Monday, May 9, 2016

The Basketball Fix (1951)

The Basketball Fix
Starring: John Ireland, Marshall Thompson
Director: Felix E. Feist
Writers: Peter R. Brooke, Charles K. Peck Jr.
Genre: Crime/Drama
Year: 1951
My rating: 

It's 1951, and basketball is a sport dominated by scrawny white men in small disturbing shorts. THE BASKETBALL FIX is a movie based on that noble game, but it suffers from one large fatal flaw. Simply put, this is the most predictable movie ever made. The back cover of the DVD packaging states that the movie concerns "events that seem commonplace today, but were positively scandalous at the time of the film's original release." I must take issue with this, but before I do that, I should at least hint at what the film is about.

You should, in fact, be able to guess the basic story of this movie based on the title. And then given the subject matter, you may have a pretty good idea of how the film will progress. You'll only need a few details to get you going.

THE BASKETBALL FIX is a movie where unscrupulous fellows attempt to fix... a basketball game. Well, there. That's it.

The characters are those you'd expect in a story like this. There's the main character: John "Johnny" Long, the young lad with a talent for basketball who falls in with bad company. There's his girlfriend, who he wishes to marry, and his kid brother -- fatherless -- who relies on his older brother for financial support. There's the crooked gambler who provides the temptation for little Johnny. The cast is rounded out by the obligatory overeating coach and the sports reporter who doubles as a basketball scout. (Of course, all the teens are played by actors a decade older than their characters.)

There's no fun in watching a movie where you can guess exactly what's going to happen before you've even seen it once, and I had no fun watching this. The movie is contrived so that Johnny can either accept the cheating offer, or he can turn it down. You can guess exactly which option he takes (the other option would result in there not being a movie anymore). 

The time between the initial offer to the moment when he makes his decision is pure padding. The stakes are never raised. Alternate viewpoints aren't discussed. Nothing significant changes between those two moments in time. At one point I got down on my knees and screamed at my television. "Stop being so noble!" I implored. "You're only making the movie longer!" And he is. The film is only sixty-six minutes long, but it feels like forever. All the time Johnny Long spends agonizing over his decision adds nothing to the moral weight of his choice. 

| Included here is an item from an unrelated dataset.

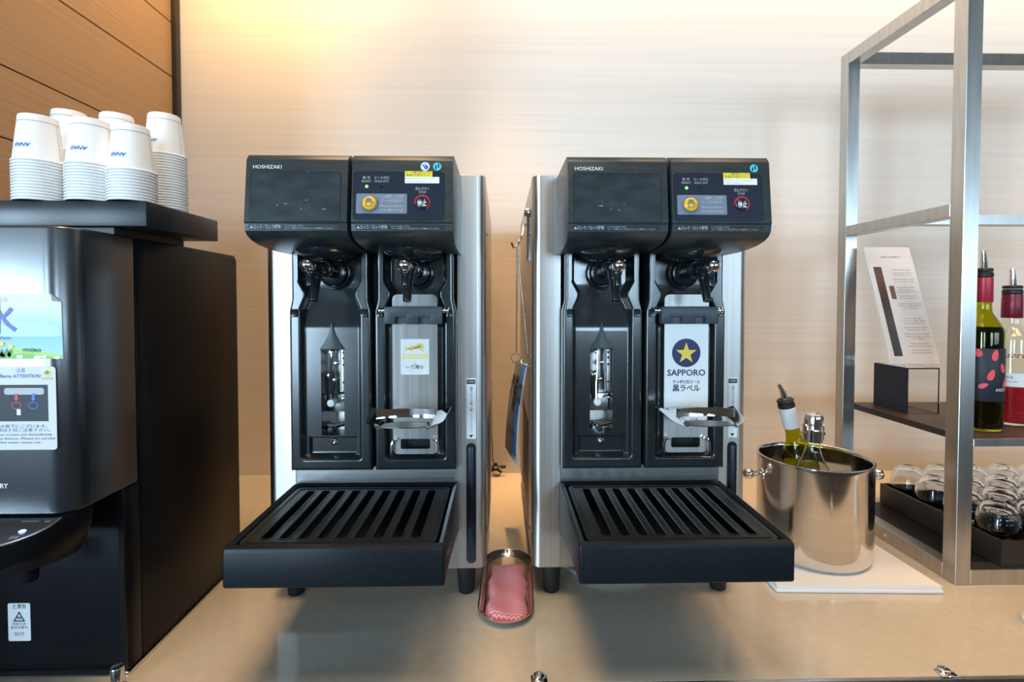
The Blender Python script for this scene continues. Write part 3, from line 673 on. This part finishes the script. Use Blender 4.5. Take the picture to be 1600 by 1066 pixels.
bm = B(); holed(bm, [(-.6135 + .0062 * math.cos(q), .417 + .0046 * math.sin(q)) for q in np.linspace(0, 6.28, 25)[:-1]], [[(-.6135 + .0053 * math.cos(q), .417 + .0038 * math.sin(q)) for q in np.linspace(0, 6.28, 25)[:-1]]], Fw, .0008, .0011)
plate(bm, Fw, [(-.6150, .4325), (-.6115, .4325), (-.6115, .4262), (-.6100, .4262), (-.6135, .4228), (-.6168, .4262), (-.6150, .4262)], .0012); obj('hot_mark', bm, 'red', nt)
bm = B(); holed(bm, [(-.5925 + .0062 * math.cos(q), .417 + .0046 * math.sin(q)) for q in np.linspace(0, 6.28, 25)[:-1]], [[(-.5925 + .0053 * math.cos(q), .417 + .0038 * math.sin(q)) for q in np.linspace(0, 6.28, 25)[:-1]]], Fw, .0008, .0011)
plate(bm, Fw, [(-.5940, .4325), (-.5905, .4325), (-.5905, .4262), (-.5890, .4262), (-.5925, .4228), (-.5958, .4262), (-.5940, .4262)], .0012); obj('cold_mark', bm, 'text_blue', nt)
bm = B(); plate(bm, Fw, rrect(-.6135, -.6085, .405, .4125, .0005), .0011); obj('photo_tag', bm, 'white', nt)
letters(nt, Fw, 'text_navy', [('お湯の給水口はボタンの直下にございます。', -.5725, .3905, .0034, {'align': 'RIGHT', 'width': .12}), ('お湯が出される際は十分ご注意下さい。', -.5685, .3855, .0034, {'align': 'RIGHT', 'width': .11}), ('The hot water comes out immediately', -.5700, .3800, .0028, {'align': 'RIGHT', 'width': .095}), ('below the button. Please be careful', -.5665, .3750, .0028, {'align': 'RIGHT', 'width': .090}), ('when hot water comes out.', -.5840, .3700, .0028, {'align': 'RIGHT', 'width': .065})], lift=.0009)
letters(ws, Fw, 'white', [('SUNTORY', -.6275, .314, .0060, {'align': 'RIGHT', 'bold': .0002})])
Fb = Face((wsp(0), wy(.752), 0)); cl = pl('caution_label', ws, Fb, 'label_white', rrect(-.7195, -.6875, .0525, .1085, .002), .0006)
letters(cl, Fb, 'text_black', [('⚠警告', -.7035, .1035, .0050, {'width': .02}), ('やけどの', -.7035, .0775, .0036), ('おそれあり', -.7035, .0725, .0036), ('給水口に触', -.7035, .0640, .0020), ('れないこと', -.7035, .0612, .0020)], lift=.0009)
bm = B(); holed(bm, [(-.712, .0815), (-.695, .0815), (-.7035, .0965)], [[(-.7095, .0830), (-.6975, .0830), (-.7035, .0937)]], Fb, .0006, .0009)
for q in (-.0022, 0, .0022): tube(bm, [Fb(-.7035 + q + .0006 * math.sin(k * 1.6), .0848 + k * .001, .0009) for k in range(5)], .0004, 5)
obj('heat_sign', bm, 'text_black', cl)

sl = thing('cup_slab', 'black boxy display slab lying on top of the water server under paper cups', 'slab', (-.70, .83, .645))
bm = B(); box(bm, -.205, .200, -.093, .090, .010, .046, .0012); obj('board', bm, 'slab', sl)
bm = B(); box(bm, -.19, .145, -.080, .080, 0, .010); obj('plinth', bm, 'trim_black', sl)
ZS = .6911
# paper cups, upside down, nested in stacks
CH, RR, RT, PITCH = .0665, .0292, .0222, .0042
def cup_bm(full):
    bm = B(); n = 40 if full else 32
    k = (RR - RT) / CH
    prof = [(RR + .0006, .0), (RR + .0016, .0008), (RR + .0016, .0024), (RR + .0004, .0032), (RR - .0032 * k, .0034), (RT, CH - .0006), (RT - .0006, CH), (RT - .0016, CH - .0004), (RT - .0019, CH - .005), (0, CH - .005),
            ]
    inner = [(0, CH - .0054), (RT - .0022, CH - .0054), (RR - .00055, .0008)]
    return lathe(bm, prof + inner, n)
cup_full = None
stacks = [('front left', -.664, .757, 14), ('front middle', -.591, .757, 13), ('front right', -.533, .757, 11), ('back left', -.690, .842, 23), ('back middle', -.615, .842, 22), ('back right', -.540, .842, 22)]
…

And worse, is that there is absolutely nothing else to this movie except for its simplistic moral dilemma. No cool characters, no snappy dialog. I would have enjoyed myself if there was something else entertaining going on. But there's simply nothing else there. 

One bright spot was John Ireland's performance as Pete Ferreday, the bad-tempered sports-journalist who tells the story (the movie is narrated by him and told as one big flashback). The character isn't terribly original, but I liked the way he grumbled his way through the picture, crankily distributing advice and making fun of the basketball coach's propensity for consuming a lot of food. It's not much, but Ireland did a good job and at least kept me awake during the film. He's the only character with any depth whatsoever.

Now, here's the point in the review where I disagree with the description of the film as "positively scandalous at the time of the film's original release". Now, I may be wrong about this (I wasn't there myself), but I find this very difficult to believe. Fixing sporting events has been going on for as long there have been sporting events. To whit, earlier in the century, a team had thrown the World Series. The invention of sports gambling simultaneously invented smooth talking guys who wanted to get better odds for themselves. Cheating was not something new to the early 1950s.

And the films of this period are hardly bland, spineless features with rigid straightforward plots and no moral quandaries. This is 1951: the heart of the film noir period, which featured gangsters, good cops, bad cops, crooked politicians and selfish bystanders. An elderly teenager wondering whether or not he should shave a few points shouldn't have posed much of a threat to audiences. Anyone who actually was scandalized by this movie was probably equally disturbed by the used chewing gum they found under the cinema arm rests.

The DVD box description also refers to this as a "noir-ish" film. The only similarity of this movie to film noir classics is that it's in black and white, the men wear cool hats, everyone smokes, and there's a heavy-drinking, grumpy guy featured prominently in the cast. 

The Digiview Productions release of this film is the version that I've got my grubby little hands on, and I was impressed by both the sound and the picture quality. If the quality of the underlying film itself had been as good, I would have been a much happier camper.

THE BASKETBALL FIX is a movie where the women are either clueless or stupid (or a combination of both) and minorities of any kind don't exist. I realize this is not a unique failing of the films of that era, but the whole thing has put me in a bad mood so I'm going to complain about that anyway. And I got a good chuckle at the film's expense out of the scene where our protagonist initiates his love-making with the immortal words: "What hamburgers?" Ah, romance!

I found this to be an overly simplistic and boring movie. It's difficult to sympathize with a character facing a moral dilemma when he has all the depth of an evaporating puddle. This DVD can be had for only a buck at your local Evil Capitalist Mart, but it isn't worth it.